Eder. Óleo de Irene Gracia
Javier Rioyo
Me sorprendió encontrar ese mandato oficial en una de las calles centrales de Valladolid. En la acera de Recoletos, frente al Campo Grande, en un lugar que muchas veces he paseado por sus "ferias del libro", en tiempos de festival o porque sí, porque el Pisuerga pasa por Valladolid. Nunca me había fijado en el limpio, claro y sin lugar para las dudas mandato escrito en cerámica. Allí debe estar desde los años franquistas. No olvidamos que Valladolid, como Salamanca, Ávila, Burgos y otras cuántas ciudades y pueblos de Castilla fueron muy franquistas. Es decir fueron no democráticas, rebeldes contra la legal Constitución además de moralistas, católicas y falangistas También hubo otras fuera de Castilla, en el sur, norte, oeste o en las islas que fueron tomadas por el asalto franquista en pocos días, en pocas horas.
De la misma manera que se podía prohibir el baile, el libre pensamiento o el Carnaval, se prohibía ser pobre. O al menos, se prohibía mostrarlo. ¡Qué cínicos! Me gustaría llamarles otras cosas, pero luego surgen los que me quieren canjear, silenciar o exiliar a mi pesar y me insultan por lo que ellos imaginan que soy.

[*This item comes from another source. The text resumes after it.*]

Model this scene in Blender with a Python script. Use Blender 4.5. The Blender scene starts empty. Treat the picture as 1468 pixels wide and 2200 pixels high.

En Valladolid, en tiempo de compras de rebajas, con casi tres millones de parados, con algunos pobres del este y del oeste pidiendo en su calles comerciales, en la ciudad en que el pobre Miguel de Cervantes las pasó canutas, en una ciudad que siempre conoció pícaros, mendigos, heterodoxos y toda clase de golfemia de la derecha moralista o de la izquierda pazguata, en esa ciudad de tan buen castellano, todavía perviven prohibiciones tan esperpénticas como ésta. Me gusta que permanezca el cartel, la prohibición, es una prueba más de la amoralidad de un régimen que hizo que media España pasara hambre. Y que la otra media disimulara, mirara para otro sitio y pensara que ya no tenían pobres porque estaban prohibidos.
Esos que estaban en las puertas de las iglesias, de los cuarteles, de los conventos o escondidos en sus chabolas, esos no existían porque el Estado, en compañía de la Iglesia, el municipio y sus instituciones, lo tenían terminantemente prohibidos. Está claro que el bien no puede practicarse a la fuerza. Ni se puede decretar la felicidad. Ni se puede prohibir la mendicidad. Me encantaría haber sido ladrón, haber podido robar sus bienes a aquellos amorales que dictaban prohibiciones como ésta. Cuando leo cosas así vuelvo a ser ese joven que creía- como Herman Hesse- que "todo dinero es robado, toda posesión es injusta". Ya no soy tan ingenuo. Ni leo a Herman Hesse. Lo intentaré cualquier día de éstos.